Who wanted to push the AK Party out of parliamentary politics? The Westernist minority that considered itself the true owners of Turkey. In their view, the AK Party's rise to power was a mistake. But time proved them wrong, as Recep Tayyip Erdoğan's AK Party transformed the country's political landscape. A group of political elites capable of representing the people penetrated the center while the Westernist minority, fearing they were losing power, used their media outlets to question the elected government's legitimacy.
Meanwhile, the Westernist elite encouraged the main opposition Republican People's Party (CHP) to raise the same kinds of questions. Over the years, the test of legitimacy assumed new guises, but there was no shortage of tests and questions at any time. In this sense, the AK Party was confronted with two smear campaigns: That the movement had a hidden agenda and that its brand of politics meddled with people's lifestyles.
Until 2013, the AK Party's opponents regularly used the first argument to target it. Citing the religious-conservative background of the party's founders, they fueled fears about the future of secularism. By extension, they argued that the AK Party's main goal was to make Turkish society more homogeneous and religious. Hardliners even suggested that Erdoğan's party wanted to replace the Republic with a theocratic state.
In truth, they were not just running a smear campaign against the AK Party. It was also a political strategy designed to keep the elected government in line, impose policies and deprive the party of its righteous power. The AK Party itself identified as a group of conservative democrats and it only made sense that it would seek to uphold family values and develop cultural and educational policies in line with tradition. But the smear campaign partially worked on the AK Party at the end of the day.
It was only after the AK Party leadership felt that it was in charge and believed that Turkish politics was normalizing that it started to implement social policies in line with its political perspective. To be clear, the steps that the government took in Turkey were similar to the policies implemented by conservative governments in the West.
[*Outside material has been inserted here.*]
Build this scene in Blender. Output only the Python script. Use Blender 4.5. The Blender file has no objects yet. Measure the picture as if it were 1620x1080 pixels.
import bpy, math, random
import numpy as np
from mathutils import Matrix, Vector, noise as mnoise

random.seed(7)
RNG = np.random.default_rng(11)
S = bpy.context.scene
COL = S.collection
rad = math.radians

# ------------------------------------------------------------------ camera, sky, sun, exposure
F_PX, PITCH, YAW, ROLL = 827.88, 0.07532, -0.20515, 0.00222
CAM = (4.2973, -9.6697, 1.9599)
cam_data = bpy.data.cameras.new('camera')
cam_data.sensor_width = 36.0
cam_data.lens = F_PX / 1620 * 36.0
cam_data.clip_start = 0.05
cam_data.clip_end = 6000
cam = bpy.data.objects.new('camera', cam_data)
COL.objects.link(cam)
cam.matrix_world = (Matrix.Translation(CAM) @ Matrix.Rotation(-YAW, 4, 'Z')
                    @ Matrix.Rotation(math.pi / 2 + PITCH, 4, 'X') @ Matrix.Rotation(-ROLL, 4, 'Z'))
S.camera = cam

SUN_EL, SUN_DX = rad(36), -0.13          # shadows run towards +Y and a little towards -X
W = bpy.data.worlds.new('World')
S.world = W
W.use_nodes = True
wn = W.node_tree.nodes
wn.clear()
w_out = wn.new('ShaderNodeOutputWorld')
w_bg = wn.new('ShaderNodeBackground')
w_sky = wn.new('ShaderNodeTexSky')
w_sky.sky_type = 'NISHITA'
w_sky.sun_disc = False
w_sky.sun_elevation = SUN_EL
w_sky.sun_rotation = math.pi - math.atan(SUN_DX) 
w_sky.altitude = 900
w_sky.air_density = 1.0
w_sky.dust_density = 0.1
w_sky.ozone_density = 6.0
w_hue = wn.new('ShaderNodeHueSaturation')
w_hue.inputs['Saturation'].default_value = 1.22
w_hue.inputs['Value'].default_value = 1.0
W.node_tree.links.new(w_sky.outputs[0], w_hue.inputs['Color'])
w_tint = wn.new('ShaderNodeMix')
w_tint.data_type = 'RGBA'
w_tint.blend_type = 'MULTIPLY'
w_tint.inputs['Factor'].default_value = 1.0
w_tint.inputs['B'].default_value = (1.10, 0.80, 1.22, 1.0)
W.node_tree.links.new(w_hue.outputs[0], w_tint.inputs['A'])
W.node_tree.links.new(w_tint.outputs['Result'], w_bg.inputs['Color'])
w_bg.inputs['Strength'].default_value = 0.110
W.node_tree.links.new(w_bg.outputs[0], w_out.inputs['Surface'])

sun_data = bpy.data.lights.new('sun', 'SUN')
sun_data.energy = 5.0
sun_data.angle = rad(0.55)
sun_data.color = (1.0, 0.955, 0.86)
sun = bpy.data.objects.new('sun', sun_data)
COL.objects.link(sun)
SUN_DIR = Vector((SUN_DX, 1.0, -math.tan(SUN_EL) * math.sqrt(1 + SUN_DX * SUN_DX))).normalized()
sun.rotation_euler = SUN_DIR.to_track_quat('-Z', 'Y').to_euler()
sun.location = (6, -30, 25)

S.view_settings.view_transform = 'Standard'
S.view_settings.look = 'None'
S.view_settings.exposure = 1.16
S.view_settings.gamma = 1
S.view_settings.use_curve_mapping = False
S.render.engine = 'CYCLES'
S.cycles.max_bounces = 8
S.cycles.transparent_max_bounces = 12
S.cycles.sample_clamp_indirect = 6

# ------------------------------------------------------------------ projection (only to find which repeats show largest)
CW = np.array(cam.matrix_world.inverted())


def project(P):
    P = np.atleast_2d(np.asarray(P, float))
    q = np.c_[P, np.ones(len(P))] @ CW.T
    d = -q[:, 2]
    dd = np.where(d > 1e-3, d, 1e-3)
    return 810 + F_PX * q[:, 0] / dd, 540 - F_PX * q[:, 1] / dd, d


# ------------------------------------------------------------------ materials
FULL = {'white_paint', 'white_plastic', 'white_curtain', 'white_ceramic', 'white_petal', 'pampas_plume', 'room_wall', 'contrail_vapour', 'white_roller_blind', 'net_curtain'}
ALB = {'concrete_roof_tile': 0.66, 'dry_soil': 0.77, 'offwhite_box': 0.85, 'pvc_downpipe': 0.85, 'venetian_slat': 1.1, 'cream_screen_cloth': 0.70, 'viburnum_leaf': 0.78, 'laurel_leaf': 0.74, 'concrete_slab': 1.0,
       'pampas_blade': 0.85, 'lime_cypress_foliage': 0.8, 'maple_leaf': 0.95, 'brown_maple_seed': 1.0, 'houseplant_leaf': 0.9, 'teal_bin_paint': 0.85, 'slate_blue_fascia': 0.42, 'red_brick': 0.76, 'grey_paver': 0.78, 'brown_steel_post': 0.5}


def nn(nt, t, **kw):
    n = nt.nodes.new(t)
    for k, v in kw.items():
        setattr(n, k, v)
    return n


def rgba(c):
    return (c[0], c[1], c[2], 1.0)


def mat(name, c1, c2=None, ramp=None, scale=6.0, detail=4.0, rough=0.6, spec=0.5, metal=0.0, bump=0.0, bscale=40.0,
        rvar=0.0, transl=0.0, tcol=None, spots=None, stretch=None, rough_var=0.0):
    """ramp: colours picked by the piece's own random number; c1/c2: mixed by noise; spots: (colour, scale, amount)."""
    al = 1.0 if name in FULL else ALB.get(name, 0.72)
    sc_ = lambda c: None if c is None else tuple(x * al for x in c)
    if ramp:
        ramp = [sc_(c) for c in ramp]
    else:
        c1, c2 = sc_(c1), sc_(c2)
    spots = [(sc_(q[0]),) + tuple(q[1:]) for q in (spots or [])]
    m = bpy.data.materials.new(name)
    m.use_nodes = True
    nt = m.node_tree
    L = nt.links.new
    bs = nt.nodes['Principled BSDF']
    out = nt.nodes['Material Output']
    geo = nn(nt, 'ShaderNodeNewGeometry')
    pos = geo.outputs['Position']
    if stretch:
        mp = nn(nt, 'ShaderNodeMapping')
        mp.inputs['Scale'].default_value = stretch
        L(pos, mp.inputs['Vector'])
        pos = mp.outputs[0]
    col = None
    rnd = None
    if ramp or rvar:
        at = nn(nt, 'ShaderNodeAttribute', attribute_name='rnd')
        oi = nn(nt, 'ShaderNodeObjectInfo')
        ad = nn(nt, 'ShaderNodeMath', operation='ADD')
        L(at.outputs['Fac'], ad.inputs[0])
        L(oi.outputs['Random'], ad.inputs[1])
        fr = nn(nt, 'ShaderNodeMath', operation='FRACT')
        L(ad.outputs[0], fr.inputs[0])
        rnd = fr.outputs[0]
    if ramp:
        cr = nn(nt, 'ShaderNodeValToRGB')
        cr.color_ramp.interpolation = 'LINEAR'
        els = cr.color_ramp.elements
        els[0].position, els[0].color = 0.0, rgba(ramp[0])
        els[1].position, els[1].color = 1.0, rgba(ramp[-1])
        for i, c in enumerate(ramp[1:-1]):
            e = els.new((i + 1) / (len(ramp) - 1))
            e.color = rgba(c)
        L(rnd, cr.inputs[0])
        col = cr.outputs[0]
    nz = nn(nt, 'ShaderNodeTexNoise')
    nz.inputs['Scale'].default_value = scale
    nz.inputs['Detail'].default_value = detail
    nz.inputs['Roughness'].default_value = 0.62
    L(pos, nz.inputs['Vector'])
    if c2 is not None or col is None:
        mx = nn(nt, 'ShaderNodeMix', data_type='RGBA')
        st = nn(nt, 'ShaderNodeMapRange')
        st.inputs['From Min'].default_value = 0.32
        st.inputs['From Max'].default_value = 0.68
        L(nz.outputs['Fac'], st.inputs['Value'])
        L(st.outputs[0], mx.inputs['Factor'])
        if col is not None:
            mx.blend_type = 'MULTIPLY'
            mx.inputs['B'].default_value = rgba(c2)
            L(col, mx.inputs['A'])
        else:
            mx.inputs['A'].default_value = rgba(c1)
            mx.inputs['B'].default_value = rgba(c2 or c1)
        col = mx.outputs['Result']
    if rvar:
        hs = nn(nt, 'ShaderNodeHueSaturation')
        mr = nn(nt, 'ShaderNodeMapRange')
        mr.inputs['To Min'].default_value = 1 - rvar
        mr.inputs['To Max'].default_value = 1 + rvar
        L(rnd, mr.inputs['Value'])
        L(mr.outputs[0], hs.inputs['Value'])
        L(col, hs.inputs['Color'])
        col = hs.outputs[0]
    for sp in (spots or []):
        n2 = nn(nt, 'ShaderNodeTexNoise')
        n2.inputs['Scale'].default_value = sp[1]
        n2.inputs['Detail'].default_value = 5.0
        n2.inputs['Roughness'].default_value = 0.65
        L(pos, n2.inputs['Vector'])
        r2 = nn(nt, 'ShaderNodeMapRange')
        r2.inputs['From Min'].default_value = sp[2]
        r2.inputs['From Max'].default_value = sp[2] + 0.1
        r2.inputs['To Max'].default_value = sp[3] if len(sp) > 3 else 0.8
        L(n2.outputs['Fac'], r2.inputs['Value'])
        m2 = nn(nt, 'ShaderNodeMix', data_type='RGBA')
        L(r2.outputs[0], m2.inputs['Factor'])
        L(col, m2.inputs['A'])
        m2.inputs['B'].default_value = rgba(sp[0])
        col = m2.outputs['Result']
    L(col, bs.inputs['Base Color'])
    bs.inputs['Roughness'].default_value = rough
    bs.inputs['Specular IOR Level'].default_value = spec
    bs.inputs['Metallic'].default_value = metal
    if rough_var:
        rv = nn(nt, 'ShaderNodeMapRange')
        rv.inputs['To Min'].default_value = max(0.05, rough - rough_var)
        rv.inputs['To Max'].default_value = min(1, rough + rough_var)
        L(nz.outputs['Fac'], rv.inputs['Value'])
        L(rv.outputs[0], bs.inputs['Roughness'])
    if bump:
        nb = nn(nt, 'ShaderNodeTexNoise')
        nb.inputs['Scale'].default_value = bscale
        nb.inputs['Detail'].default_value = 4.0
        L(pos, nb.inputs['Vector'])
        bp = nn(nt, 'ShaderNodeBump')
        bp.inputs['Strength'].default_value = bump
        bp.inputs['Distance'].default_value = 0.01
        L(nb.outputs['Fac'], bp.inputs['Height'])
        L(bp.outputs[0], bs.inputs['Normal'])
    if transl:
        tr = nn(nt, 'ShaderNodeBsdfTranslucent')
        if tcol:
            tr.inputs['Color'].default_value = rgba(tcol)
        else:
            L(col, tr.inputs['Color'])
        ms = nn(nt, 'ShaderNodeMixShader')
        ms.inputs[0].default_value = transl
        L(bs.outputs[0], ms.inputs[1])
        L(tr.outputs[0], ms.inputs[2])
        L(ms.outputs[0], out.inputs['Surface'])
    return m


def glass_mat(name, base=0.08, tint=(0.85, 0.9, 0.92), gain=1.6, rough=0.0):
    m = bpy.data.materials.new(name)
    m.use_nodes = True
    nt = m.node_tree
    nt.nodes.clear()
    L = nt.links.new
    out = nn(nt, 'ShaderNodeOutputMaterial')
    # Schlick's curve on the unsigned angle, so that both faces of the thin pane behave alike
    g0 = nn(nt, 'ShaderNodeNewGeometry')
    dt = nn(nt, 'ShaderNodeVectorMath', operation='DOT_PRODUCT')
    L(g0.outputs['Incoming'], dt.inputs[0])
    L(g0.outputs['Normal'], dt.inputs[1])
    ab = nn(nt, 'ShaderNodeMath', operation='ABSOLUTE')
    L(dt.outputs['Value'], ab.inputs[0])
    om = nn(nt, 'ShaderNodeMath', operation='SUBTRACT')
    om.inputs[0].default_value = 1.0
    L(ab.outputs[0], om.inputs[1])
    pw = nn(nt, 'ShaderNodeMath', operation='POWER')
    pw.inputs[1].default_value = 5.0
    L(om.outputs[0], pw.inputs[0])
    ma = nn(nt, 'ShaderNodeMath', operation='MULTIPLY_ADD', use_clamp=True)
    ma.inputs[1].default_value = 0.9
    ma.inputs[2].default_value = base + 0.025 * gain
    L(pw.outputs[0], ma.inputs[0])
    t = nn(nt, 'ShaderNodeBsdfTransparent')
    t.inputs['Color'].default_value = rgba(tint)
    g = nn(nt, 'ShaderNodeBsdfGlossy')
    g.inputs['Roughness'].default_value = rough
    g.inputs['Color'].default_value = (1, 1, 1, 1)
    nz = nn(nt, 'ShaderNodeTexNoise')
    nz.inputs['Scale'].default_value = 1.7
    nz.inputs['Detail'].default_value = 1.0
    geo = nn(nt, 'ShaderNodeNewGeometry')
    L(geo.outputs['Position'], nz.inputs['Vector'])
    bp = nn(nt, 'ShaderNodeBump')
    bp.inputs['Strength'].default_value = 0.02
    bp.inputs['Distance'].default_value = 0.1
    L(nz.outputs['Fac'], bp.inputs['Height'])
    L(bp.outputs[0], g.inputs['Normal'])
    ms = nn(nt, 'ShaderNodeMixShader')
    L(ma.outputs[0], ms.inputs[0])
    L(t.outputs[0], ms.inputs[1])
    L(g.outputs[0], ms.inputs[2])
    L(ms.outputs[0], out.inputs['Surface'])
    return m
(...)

It was around this time that the next smear campaign began. According to this new line of argument, the AK Party was interfering in the lifestyles of political opponents, which was the driving force behind the Gezi Park revolts. In December 2013, it was the same smear campaign that encouraged Gülenist Terror Group (FETÖ) operatives in the judiciary and law enforcement to target the government and promote anti-Erdoğan sentiment.
To make matters worse, the same argument was used by the coup plotters when they issued a statement announcing their takeover of the government last summer. To be clear, none of this had to do with facts at any point. It is therefore that Erdoğan keeps addressing the mainstream after each election victory.
Today, the AK Party no longer has to try and prove its legitimacy. After all, it was the party's ability to survive the above-mentioned smear campaigns that shaped its brand of politics. Efforts to raise questions about the AK Party's legitimacy and push it out of parliamentary politics effectively empowered it.
Moving forward, the party's main challenge will be to speak to the social mainstream. It will have to adapt to changing circumstances and work harder to develop new projects that appeal to the social mainstream. This is the AK Party's next challenge.